Aksi Kamisan di Ambon: Tuntutan Cabut Izin Tambang dan Hentikan Kriminalisasi Pejuang Adat

31/07/2025
Aksi Kamisan mahasiswa terkait proses sidang dua pejuang lingkungan asal Negeri Haya, Tehoru, Maluku Tengah. Foto : Ed/titastory

titastory, Ambon – Puluhan aktivis, mahasiswa, dan warga sipil yang tergabung dalam jaringan solidaritas masyarakat sipil menggelar Aksi Kamisan di depan Gong Perdamaian, Kota Ambon, Kamis (31/7/2025).

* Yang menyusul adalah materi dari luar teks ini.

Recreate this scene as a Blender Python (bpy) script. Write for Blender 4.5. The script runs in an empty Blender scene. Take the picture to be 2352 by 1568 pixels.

Dalam aksi diam yang berlangsung sejak pukul 16.00 WIT ini, para peserta membawa payung hitam dan poster-poster bertuliskan tuntutan: Cabut Izin Tambang, Stop Kriminalisasi Pejuang Adat.

Aksi Kamisan kali ini menyoroti dua isu utama: ekspansi industri pertambangan di Pulau Seram yang merusak ruang hidup masyarakat adat, serta kriminalisasi terhadap dua pemuda adat Negeri Haya, Kabupaten Maluku Tengah, yang dinilai sebagai bentuk ketidakadilan hukum.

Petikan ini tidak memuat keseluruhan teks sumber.